Their intense spirituality is based on their culture and participating in community events, ceremonies and rituals thousands of years old. If they lose their culture, they lose a lot.

The changes that I’ve witnessed over the last four decades have been tumultuous. Over their 3,000 years of continued cultural traditions the Maya have shown an ability to adapt and evolve. They survived the Spanish Conquest and the Caste War of Yucatán.  I remain optimistic that the Maya will continue to survive and keep their traditions and culture. Ironically, it might be tourism that could provide the Maya economic and cultural survival. They are discovering that their Maya culture and traditions are what tourists come to see — that conserving their culture has a long-term economic value. But today there aren’t many examples to back my optimism.
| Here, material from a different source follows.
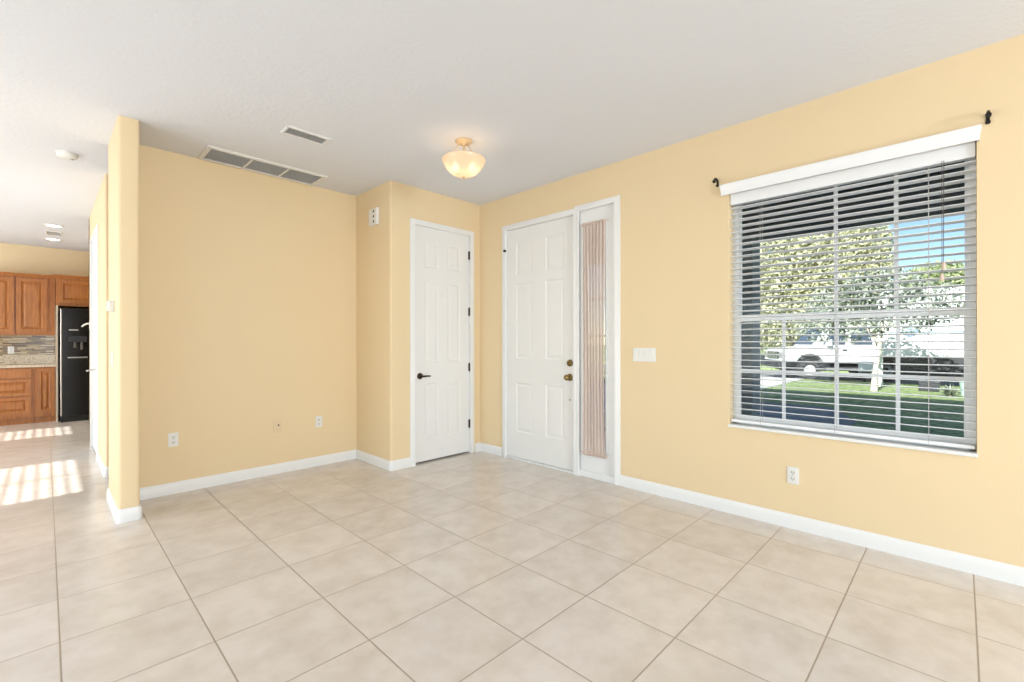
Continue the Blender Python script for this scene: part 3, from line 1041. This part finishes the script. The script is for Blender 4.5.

KCRW: Words versus pictures: You are an accomplished photographer whose work is held in important institutions. What’s it like to write to accompany your images?

EVERTON: I find writing to be incredibly rewarding, but difficult. I enjoy collaborating, and I’ve been very lucky to have worked with some excellent writers, such as Pico Iyer, Mary Heebner, and Bob Shacochis. For this forty year project, I ended up having to do the writing myself, with the help of a lot of friends who made comments and editors (who are also friends) who suggested changes.

I was lucky that I kept a journal and was taking a lot of notes, so when I realized that extended captions wouldn’t work, I had material to work with.

My sister had childhood diabetes and her health got much worse when she turned 30. I started writing her letters when I couldn’t visit. Little vignettes. And that is what this book is – forty years of vignettes that hopefully bring my friends to life.